Escribe Susana Merlo
Buenos Aires, 31 de enero (PR/21) .–El recalentamiento (esperable) de los precios, en especial, de los alimentos, vuelve a dejar en descubierto la casi histórica improvisación y desconocimiento de los distintos gobiernos sobre el tema.
Otro acuerdo por la carne, y van…, Dios solo sabe cuantos, pero también las tarifas, las frutas, el vino, las verduras, la cerveza, el trigo, y lo que se le ocurra al funcionario de turno que, en todos los casos, parece no tener ninguna memoria histórica sobre los (malos) resultados que a lo largo de décadas tuvieron este tipo de prácticas.

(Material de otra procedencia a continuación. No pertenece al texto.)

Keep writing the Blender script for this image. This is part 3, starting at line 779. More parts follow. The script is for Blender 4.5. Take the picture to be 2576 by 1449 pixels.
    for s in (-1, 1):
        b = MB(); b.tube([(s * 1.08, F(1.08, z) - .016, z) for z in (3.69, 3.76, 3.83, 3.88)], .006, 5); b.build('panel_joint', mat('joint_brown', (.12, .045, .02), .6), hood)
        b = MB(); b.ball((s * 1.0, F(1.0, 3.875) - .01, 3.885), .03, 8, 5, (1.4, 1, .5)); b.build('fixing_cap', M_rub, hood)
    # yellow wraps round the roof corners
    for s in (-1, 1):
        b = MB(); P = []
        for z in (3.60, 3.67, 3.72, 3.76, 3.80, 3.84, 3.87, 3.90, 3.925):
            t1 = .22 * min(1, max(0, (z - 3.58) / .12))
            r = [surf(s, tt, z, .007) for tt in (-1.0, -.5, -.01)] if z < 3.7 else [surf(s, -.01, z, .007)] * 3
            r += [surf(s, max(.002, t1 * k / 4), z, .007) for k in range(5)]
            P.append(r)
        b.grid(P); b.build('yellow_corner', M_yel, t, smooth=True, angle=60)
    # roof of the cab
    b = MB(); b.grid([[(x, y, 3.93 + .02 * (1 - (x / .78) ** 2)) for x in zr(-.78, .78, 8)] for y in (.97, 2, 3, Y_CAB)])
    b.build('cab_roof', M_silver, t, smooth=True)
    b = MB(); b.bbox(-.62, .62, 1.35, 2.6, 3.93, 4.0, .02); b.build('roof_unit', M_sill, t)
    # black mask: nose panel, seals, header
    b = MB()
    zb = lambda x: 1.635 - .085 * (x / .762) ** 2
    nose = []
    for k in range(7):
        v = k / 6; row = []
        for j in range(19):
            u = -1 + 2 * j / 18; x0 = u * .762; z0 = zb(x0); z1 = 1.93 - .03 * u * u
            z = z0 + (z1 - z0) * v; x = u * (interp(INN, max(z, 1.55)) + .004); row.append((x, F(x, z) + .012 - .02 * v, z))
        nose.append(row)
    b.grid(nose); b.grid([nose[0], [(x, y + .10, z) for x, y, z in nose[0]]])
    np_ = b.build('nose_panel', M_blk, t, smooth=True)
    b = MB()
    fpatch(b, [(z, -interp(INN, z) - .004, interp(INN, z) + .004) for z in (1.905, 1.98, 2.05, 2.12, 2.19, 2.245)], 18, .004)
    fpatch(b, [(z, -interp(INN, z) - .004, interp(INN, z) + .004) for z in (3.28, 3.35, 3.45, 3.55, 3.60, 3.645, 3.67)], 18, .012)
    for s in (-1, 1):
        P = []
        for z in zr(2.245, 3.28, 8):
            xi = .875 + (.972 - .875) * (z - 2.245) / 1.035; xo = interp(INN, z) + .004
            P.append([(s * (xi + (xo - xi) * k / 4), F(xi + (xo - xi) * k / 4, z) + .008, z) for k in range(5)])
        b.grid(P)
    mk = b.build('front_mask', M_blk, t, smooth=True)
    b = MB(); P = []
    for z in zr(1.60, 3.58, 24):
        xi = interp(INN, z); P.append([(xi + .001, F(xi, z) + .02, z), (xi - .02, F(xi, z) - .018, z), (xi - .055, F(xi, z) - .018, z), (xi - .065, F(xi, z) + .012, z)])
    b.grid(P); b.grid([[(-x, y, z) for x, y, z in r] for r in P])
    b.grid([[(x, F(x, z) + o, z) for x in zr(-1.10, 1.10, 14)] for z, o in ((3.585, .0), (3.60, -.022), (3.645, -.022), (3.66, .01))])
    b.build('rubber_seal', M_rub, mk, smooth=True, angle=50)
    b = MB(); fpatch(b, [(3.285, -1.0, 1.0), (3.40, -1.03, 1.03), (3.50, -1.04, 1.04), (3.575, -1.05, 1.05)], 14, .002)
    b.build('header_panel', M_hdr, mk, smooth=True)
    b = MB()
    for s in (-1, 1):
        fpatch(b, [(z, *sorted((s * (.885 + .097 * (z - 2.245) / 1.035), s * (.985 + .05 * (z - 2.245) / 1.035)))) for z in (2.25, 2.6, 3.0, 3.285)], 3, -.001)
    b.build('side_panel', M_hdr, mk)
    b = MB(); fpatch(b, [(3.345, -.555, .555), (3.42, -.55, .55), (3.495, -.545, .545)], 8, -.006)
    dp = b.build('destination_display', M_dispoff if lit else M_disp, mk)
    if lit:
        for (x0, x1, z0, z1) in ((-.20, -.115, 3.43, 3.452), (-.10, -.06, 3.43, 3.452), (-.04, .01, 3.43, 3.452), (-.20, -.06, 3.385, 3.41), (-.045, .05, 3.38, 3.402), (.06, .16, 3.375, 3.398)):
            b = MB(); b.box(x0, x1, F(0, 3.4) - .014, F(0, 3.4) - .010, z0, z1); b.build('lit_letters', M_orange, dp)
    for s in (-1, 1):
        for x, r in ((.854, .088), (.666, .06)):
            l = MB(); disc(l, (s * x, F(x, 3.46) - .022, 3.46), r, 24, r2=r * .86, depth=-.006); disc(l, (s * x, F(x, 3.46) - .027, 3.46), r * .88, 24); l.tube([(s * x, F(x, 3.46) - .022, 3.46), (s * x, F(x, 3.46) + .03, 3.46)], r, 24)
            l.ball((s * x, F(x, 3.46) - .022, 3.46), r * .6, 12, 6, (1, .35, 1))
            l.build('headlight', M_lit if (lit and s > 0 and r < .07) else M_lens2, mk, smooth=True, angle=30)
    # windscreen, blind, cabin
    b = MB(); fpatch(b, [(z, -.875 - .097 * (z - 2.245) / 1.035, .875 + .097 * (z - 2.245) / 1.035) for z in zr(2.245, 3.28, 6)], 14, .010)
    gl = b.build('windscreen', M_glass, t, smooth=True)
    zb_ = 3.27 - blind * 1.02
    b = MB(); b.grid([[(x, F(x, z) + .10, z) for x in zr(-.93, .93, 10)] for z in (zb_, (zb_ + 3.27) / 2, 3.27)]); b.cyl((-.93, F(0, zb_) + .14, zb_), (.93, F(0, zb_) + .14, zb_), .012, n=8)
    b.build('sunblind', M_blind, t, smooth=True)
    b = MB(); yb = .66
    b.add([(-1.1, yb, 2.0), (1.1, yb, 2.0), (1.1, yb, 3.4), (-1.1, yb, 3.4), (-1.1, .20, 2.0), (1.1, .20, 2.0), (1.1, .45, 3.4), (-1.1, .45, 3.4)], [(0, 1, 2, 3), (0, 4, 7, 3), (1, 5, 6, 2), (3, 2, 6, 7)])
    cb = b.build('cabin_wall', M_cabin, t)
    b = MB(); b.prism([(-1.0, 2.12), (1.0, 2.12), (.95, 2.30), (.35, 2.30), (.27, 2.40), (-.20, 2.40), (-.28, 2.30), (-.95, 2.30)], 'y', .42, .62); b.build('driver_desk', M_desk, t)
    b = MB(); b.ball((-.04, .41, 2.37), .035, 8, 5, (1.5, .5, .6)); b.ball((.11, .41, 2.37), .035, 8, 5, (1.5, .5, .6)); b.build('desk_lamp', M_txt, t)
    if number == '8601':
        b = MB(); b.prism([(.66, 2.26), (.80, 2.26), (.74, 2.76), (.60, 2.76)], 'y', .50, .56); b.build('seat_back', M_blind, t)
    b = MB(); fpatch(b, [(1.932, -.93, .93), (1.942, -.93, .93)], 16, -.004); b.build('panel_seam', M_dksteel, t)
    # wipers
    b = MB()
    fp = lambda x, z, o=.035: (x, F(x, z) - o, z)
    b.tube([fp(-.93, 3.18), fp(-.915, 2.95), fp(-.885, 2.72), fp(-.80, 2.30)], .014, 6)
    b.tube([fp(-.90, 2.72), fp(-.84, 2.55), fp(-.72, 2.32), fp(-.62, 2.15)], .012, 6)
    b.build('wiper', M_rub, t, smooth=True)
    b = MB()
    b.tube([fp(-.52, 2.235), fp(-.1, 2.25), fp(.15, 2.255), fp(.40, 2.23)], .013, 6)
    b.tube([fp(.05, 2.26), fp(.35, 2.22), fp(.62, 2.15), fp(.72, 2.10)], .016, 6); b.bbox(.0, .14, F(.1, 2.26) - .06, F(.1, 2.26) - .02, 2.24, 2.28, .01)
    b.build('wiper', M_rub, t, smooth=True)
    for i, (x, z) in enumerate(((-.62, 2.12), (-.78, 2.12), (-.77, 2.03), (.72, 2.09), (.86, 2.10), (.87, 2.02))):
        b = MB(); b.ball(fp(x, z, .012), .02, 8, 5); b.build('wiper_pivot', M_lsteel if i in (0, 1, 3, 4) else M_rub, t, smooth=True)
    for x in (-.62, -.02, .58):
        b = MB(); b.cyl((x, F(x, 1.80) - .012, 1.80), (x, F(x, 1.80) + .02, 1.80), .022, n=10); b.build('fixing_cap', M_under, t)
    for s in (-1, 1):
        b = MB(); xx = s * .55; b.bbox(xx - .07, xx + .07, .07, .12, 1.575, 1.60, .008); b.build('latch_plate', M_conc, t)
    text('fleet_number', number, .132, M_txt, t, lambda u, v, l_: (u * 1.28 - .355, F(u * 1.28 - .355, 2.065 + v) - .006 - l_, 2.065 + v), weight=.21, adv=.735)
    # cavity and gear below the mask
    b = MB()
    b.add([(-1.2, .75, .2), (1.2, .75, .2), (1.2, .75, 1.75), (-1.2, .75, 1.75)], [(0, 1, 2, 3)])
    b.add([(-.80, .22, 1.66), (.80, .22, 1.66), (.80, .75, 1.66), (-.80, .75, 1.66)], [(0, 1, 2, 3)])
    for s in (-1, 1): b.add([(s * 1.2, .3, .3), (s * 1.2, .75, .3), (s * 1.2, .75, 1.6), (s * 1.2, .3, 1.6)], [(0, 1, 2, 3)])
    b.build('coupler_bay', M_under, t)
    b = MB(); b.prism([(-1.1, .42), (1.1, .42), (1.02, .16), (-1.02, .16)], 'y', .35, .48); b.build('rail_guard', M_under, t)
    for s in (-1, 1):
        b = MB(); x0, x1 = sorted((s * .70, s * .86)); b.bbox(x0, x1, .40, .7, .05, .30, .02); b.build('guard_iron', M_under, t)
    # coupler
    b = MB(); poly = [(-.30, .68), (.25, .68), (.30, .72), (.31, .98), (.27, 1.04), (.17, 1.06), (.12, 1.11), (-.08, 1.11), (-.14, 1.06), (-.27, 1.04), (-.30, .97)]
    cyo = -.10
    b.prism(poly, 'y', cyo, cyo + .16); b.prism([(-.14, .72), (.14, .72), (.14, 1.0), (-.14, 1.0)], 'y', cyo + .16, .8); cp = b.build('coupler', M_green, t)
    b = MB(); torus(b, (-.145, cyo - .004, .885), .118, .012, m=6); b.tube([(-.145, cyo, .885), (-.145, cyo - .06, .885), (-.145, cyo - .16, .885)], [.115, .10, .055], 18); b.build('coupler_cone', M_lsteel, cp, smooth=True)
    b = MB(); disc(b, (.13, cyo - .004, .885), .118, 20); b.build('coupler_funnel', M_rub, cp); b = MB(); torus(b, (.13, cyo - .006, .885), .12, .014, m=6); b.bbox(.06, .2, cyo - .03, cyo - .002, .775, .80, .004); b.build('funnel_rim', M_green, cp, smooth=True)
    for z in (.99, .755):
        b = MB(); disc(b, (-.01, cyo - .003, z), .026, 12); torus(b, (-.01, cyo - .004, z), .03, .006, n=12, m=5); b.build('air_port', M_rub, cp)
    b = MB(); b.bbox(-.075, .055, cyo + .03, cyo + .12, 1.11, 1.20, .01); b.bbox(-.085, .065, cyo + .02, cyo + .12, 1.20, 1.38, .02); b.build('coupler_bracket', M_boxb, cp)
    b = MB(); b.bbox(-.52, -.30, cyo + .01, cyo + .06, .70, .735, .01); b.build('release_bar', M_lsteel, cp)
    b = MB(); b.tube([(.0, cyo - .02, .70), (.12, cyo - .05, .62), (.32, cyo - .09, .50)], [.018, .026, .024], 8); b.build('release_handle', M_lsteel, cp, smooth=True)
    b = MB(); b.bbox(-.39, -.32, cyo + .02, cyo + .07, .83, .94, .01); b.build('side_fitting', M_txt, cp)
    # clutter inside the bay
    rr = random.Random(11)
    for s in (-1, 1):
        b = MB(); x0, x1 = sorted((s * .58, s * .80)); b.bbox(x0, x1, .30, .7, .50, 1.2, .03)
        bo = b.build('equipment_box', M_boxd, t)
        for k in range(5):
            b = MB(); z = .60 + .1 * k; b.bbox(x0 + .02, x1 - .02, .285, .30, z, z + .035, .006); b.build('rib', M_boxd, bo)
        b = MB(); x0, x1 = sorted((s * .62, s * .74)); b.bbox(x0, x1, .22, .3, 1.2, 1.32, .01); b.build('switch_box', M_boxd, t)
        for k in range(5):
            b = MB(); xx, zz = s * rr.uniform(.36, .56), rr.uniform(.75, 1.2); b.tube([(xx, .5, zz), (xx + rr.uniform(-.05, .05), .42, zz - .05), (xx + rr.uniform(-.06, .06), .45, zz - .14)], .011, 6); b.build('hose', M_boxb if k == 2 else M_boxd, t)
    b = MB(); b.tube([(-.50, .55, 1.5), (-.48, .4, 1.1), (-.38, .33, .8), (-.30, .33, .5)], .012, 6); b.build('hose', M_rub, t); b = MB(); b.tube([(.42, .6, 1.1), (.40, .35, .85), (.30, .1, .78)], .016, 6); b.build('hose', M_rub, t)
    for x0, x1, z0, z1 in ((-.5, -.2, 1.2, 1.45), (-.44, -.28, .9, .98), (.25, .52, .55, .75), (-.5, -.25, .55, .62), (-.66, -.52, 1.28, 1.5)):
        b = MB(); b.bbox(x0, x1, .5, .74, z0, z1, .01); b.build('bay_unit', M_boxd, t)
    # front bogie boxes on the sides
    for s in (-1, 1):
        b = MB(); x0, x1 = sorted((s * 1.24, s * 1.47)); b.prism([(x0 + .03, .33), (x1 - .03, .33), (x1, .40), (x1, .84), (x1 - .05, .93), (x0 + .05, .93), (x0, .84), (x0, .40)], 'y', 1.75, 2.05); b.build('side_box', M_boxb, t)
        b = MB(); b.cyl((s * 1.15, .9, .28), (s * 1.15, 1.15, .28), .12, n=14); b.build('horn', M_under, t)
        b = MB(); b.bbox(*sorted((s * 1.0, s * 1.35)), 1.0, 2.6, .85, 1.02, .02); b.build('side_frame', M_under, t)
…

Lejos de eso, y de tomar las previsiones y medidas correspondientes aún en épocas de “oposición”, cuando desde el Congreso se podrían impulsar muchos de los instrumentos necesarios para no desembocar en las periódicas urgencias, unos y otros solo se ocupan de la coyuntura, de las elecciones siguientes, y apenas se acuerdan de los precios cuando se recalientan (como ahora), lo que normalmente ocurre cuando ya no se puede hacer más nada, solo cosmética, y esto es así porque aunque resulte una rotunda obviedad, la única formula efectiva conocida para “controlar” los precios, es el crecimiento de la oferta.
Nunca lo contrario.
Se pueden tomar los ejemplos más variados, pero seguramente la carne (vacuna) es el caso más emblemático porque se podría decir que con ella comenzó la Argentina (los saladeros de cueros y su exportación) aún antes de la Colonia, y también porque tal vez a esa época se remontan las primeras intervenciones oficiales en el mercado ganadero, sin que ninguna de las sucesivas y reiteradas fórmulas haya servido para que aumente estructuralmente la oferta de carne y, con ello, se calmen los precios internos, particular desvelo de buena parte de los equipos económicos de los gobiernos de casi todas las épocas, más aún en años de elecciones cuando la inflación suele centrarse en el ojo de la tormenta.
Es cierto que en el caso de la carne vacuna dos de los casos más extremos fueron relativamente recientes, como el inédito “cierre” de las exportaciones en marzo de 2006, y luego la política de precios de la Era Moreno (Guillermo) que terminó desembocando en la pérdida de casi un cuarto del rodeo local (unas 12 millones de cabezas), y cuyas consecuencias aún se están pagando ya que no se termina de recuperar esa pérdida de stock de hace casi una década.
Sin embargo, los datos sistemáticos de intervenciones se remontan a principios del siglo XX y cruzaron horizontalmente a los gobiernos de todos los signos, desde el radical Marcelo Torcuato de Alvear en la década del ´20, hasta el General Alejandro Agustín Lanusse (´71-´73) quién, para colmo, era miembro destacado de una de las principales familias de ganaderos y consignatarios del país, lo que tampoco impidió que finalmente también “metiera mano” en el mercado, y lógicamente sin resultados favorables para ninguna de las partes.
En medio aparecieron la Junta Nacional de Carnes con Justo en los años ´30; el IGA y el IAPI con Perón en los ´50; surgieron las vedas, las declaraciones de “servicio público”; los precios sostén; los máximos; los sugeridos, etc., etc., etc.
Mucho se puede decir sobre todas estas herramientas, sobre los controles de precio, los “congelamientos”, las vedas, las retenciones a la exportación (para supuestamente abaratar el mercado local a pesar de que siempre “sobró” para la demanda doméstica), los acuerdos de cortes para el mercado interno, etc., pero el problema central sigue siendo siempre el mismo: se tratan de controlar las consecuencias, y no el origen, o las causas: y otra vez el caballo se pone detrás del carro.
Y en realidad, el tema es que el problema no es el precio de la carne (o de las verduras, o de la fruta, o de la electricidad, o de lo que sea), el asunto es el bajo poder adquisitivo de la población.
El problema no es “exportar” alimentos, la cuestión es la feroz carga fiscal que se les impone.
La “desgracia” (al decir de la diputada Vallejos) no es el mercado internacional del que hay que “despegarse”, sino el costo argentino que es altísimo y nadie lo reduce, empezando por el propio Estado grande e ineficiente.
El castigo es, en realidad, que no se produzca muchísimo más para abaratar los costos relativos, y que no se facilite la adopción de tecnología, la incorporación de más mano de obra, más proceso, más inteligencia incorporada…
Ahí está el verdadero escollo y, lamentablemente, muchos de los funcionarios a lo largo del tiempo fueron buena parte del problema, y nunca de la solución.